_Request_: Can you output the material exactly as written, minus any pictures it holds?

==== Source excerpt

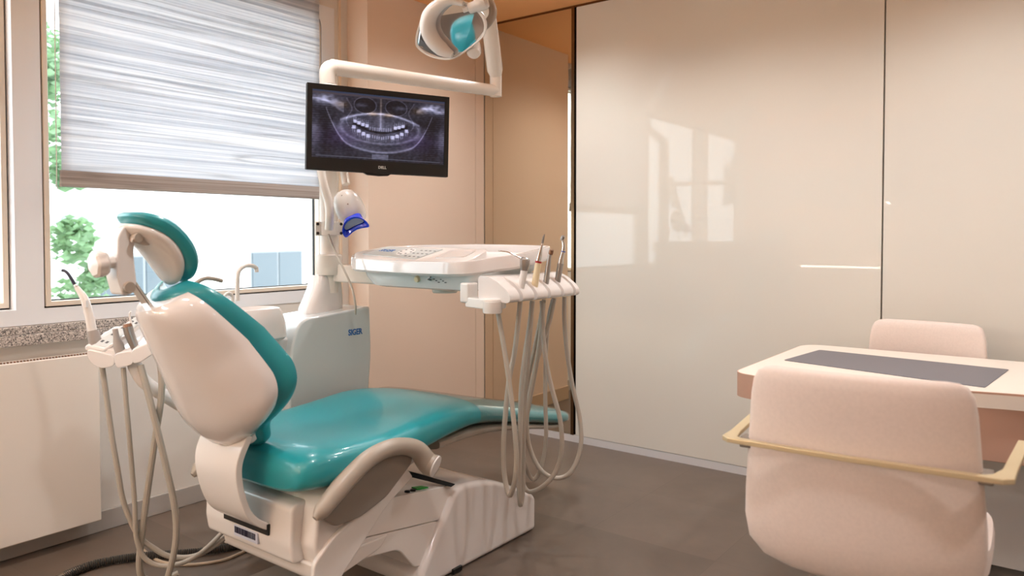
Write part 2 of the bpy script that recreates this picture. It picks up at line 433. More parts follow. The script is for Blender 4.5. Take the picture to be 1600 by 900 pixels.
# ------------------------------------------------------------------ dental chair
XC = -2.13
chair = thing('dental_chair', (XC, 2.1, 0), 'teal upholstered dental chair with white shell standing on the brown floor', 'dental chair')
def seat_ring(y, zt, zb, w, bol, e=3.2, seg=40):
    r = []
    zc, h = (zt+zb)/2, (zt-zb)/2
    for k in range(seg):
        a = 2*PI*k/seg; cs, sn = math.cos(a), math.sin(a)
        u = math.copysign(abs(cs)**(2/e), cs); v = math.copysign(abs(sn)**(2/e), sn)
        z = zc+h*v
        if v > 0: z += bol*(abs(u)**2.5)*v - .25*bol*v
        r.append(Vector((XC+w*u, y, z)))
    return r
def stations(tab, n=5):
    v = catmull([Vector((t[0], t[1], t[2])) for t in tab], n); w = catmull([Vector((t[3], t[4], 0)) for t in tab], n)
    return [(a.x, a.y, a.z, b.x, b.y) for a, b in zip(v, w)]
SEAT = [(1.385, .545, .475, .255, .0), (1.40, .578, .462, .285, .01), (1.45, .600, .455, .312, .02), (1.55, .596, .455, .322, .035), (1.72, .588, .462, .324, .045), (1.90, .606, .480, .322, .03),
        (2.06, .626, .500, .315, .01), (2.22, .610, .505, .295, .0), (2.40, .566, .478, .265, -.004), (2.65, .502, .425, .238, -.006), (2.86, .452, .377, .212, -.006), (2.98, .424, .352, .192, -.004), (3.05, .402, .348, .165, 0), (3.075, .385, .358, .12, 0)]
bm = bmesh.new(); loft(bm, [seat_ring(*s) for s in stations(SEAT)]); obj('seat_cushion', bm, 'teal', chair)
PAN = [(2.02, .512, .455, .27, 0), (2.2, .515, .462, .27, 0), (2.4, .487, .440, .245, 0), (2.65, .434, .396, .222, 0), (2.85, .387, .355, .20, 0), (3.0, .355, .335, .17, 0)]
bm = bmesh.new(); loft(bm, [seat_ring(*s) for s in stations(PAN)]); obj('leg_rest_pan', bm, 'grey_plastic', chair)
FILM = [(a, b+.006, c-.005, d+.006, e) for a, b, c, d, e in stations(SEAT) if a > 2.20]
bm = bmesh.new(); loft(bm, [seat_ring(*s) for s in FILM], caps=False)
fo = obj('foot_cover', bm, 'clear_film', chair); tag(fo, 'clear plastic cover over the foot end')

# backrest: s runs up the back, f forward
O = Vector((XC, 1.395, .60)); ES = Vector((0, -.5145, .8575)); EF = Vector((0, .8575, .5145))
def back_pt(u, s, f): return O+Vector((u, 0, 0))+ES*s+EF*f
def back_ring(s, w, f0, f1, wing, e=2.8, seg=44, tap=0., bulge=0.):
    r = []
    for k in range(seg):
        a = 2*PI*k/seg; cs, sn = math.cos(a), math.sin(a)
        u = math.copysign(abs(cs)**(2/e), cs); v = math.copysign(abs(sn)**(2/e), sn)
        fm, fh = (f0+f1)/2, (f1-f0)/2
        f = fm+fh*v
        if v < 0: f += bulge*v*(1-abs(u)**2.2)
        f += wing*(abs(u)**2)
        r.append(back_pt(u*w, s, f))
    return r
BACK = [(-.02, .068, -.005, .025), (.0, .092, -.014, .045), (.045, .108, -.018, .056), (.08, .158, -.02, .060), (.112, .205, -.02, .062), (.148, .241, -.02, .062), (.188, .260, -.02, .061), (.235, .258, -.02, .060), (.285, .240, -.02, .058), (.345, .214, -.02, .056), (.415, .190, -.02, .054), (.485, .162, -.018, .05), (.535, .125, -.014, .04), (.555, .09, -.008, .03), (.565, .055, .004, .018)]
def bst(tab, n=4): return [(p.x, p.y, q.x, q.y) for p, q in zip(catmull([Vector((a, b, 0)) for a, b, c, d in tab], n), catmull([Vector((c, d, 0)) for a, b, c, d in tab], n))]
def wingf(s):
    q = max(0, min(1, s/.26)); q = q*q*(3-2*q)
    return .012+.10*q*max(.35, min(1, (.78-s)/.42))
bm = bmesh.new(); loft(bm, [back_ring(s, w, a, b, wingf(s)) for s, w, a, b in bst(BACK)]); obj('back_cushion', bm, 'teal', chair)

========

_Final result_:
Write part 2 of the bpy script that recreates this picture. It picks up at line 433. More parts follow. The script is for Blender 4.5. Take the picture to be 1600 by 900 pixels.
# ------------------------------------------------------------------ dental chair
XC = -2.13
chair = thing('dental_chair', (XC, 2.1, 0), 'teal upholstered dental chair with white shell standing on the brown floor', 'dental chair')
def seat_ring(y, zt, zb, w, bol, e=3.2, seg=40):
    r = []
    zc, h = (zt+zb)/2, (zt-zb)/2
    for k in range(seg):
        a = 2*PI*k/seg; cs, sn = math.cos(a), math.sin(a)
        u = math.copysign(abs(cs)**(2/e), cs); v = math.copysign(abs(sn)**(2/e), sn)
        z = zc+h*v
        if v > 0: z += bol*(abs(u)**2.5)*v - .25*bol*v
        r.append(Vector((XC+w*u, y, z)))
    return r
def stations(tab, n=5):
    v = catmull([Vector((t[0], t[1], t[2])) for t in tab], n); w = catmull([Vector((t[3], t[4], 0)) for t in tab], n)
    return [(a.x, a.y, a.z, b.x, b.y) for a, b in zip(v, w)]
SEAT = [(1.385, .545, .475, .255, .0), (1.40, .578, .462, .285, .01), (1.45, .600, .455, .312, .02), (1.55, .596, .455, .322, .035), (1.72, .588, .462, .324, .045), (1.90, .606, .480, .322, .03),
        (2.06, .626, .500, .315, .01), (2.22, .610, .505, .295, .0), (2.40, .566, .478, .265, -.004), (2.65, .502, .425, .238, -.006), (2.86, .452, .377, .212, -.006), (2.98, .424, .352, .192, -.004), (3.05, .402, .348, .165, 0), (3.075, .385, .358, .12, 0)]
bm = bmesh.new(); loft(bm, [seat_ring(*s) for s in stations(SEAT)]); obj('seat_cushion', bm, 'teal', chair)
PAN = [(2.02, .512, .455, .27, 0), (2.2, .515, .462, .27, 0), (2.4, .487, .440, .245, 0), (2.65, .434, .396, .222, 0), (2.85, .387, .355, .20, 0), (3.0, .355, .335, .17, 0)]
bm = bmesh.new(); loft(bm, [seat_ring(*s) for s in stations(PAN)]); obj('leg_rest_pan', bm, 'grey_plastic', chair)
FILM = [(a, b+.006, c-.005, d+.006, e) for a, b, c, d, e in stations(SEAT) if a > 2.20]
bm = bmesh.new(); loft(bm, [seat_ring(*s) for s in FILM], caps=False)
fo = obj('foot_cover', bm, 'clear_film', chair); tag(fo, 'clear plastic cover over the foot end')

# backrest: s runs up the back, f forward
O = Vector((XC, 1.395, .60)); ES = Vector((0, -.5145, .8575)); EF = Vector((0, .8575, .5145))
def back_pt(u, s, f): return O+Vector((u, 0, 0))+ES*s+EF*f
def back_ring(s, w, f0, f1, wing, e=2.8, seg=44, tap=0., bulge=0.):
    r = []
    for k in range(seg):
        a = 2*PI*k/seg; cs, sn = math.cos(a), math.sin(a)
        u = math.copysign(abs(cs)**(2/e), cs); v = math.copysign(abs(sn)**(2/e), sn)
        fm, fh = (f0+f1)/2, (f1-f0)/2
        f = fm+fh*v
        if v < 0: f += bulge*v*(1-abs(u)**2.2)
        f += wing*(abs(u)**2)
        r.append(back_pt(u*w, s, f))
    return r
BACK = [(-.02, .068, -.005, .025), (.0, .092, -.014, .045), (.045, .108, -.018, .056), (.08, .158, -.02, .060), (.112, .205, -.02, .062), (.148, .241, -.02, .062), (.188, .260, -.02, .061), (.235, .258, -.02, .060), (.285, .240, -.02, .058), (.345, .214, -.02, .056), (.415, .190, -.02, .054), (.485, .162, -.018, .05), (.535, .125, -.014, .04), (.555, .09, -.008, .03), (.565, .055, .004, .018)]
def bst(tab, n=4): return [(p.x, p.y, q.x, q.y) for p, q in zip(catmull([Vector((a, b, 0)) for a, b, c, d in tab], n), catmull([Vector((c, d, 0)) for a, b, c, d in tab], n))]
def wingf(s):
    q = max(0, min(1, s/.26)); q = q*q*(3-2*q)
    return .012+.10*q*max(.35, min(1, (.78-s)/.42))
bm = bmesh.new(); loft(bm, [back_ring(s, w, a, b, wingf(s)) for s, w, a, b in bst(BACK)]); obj('back_cushion', bm, 'teal', chair)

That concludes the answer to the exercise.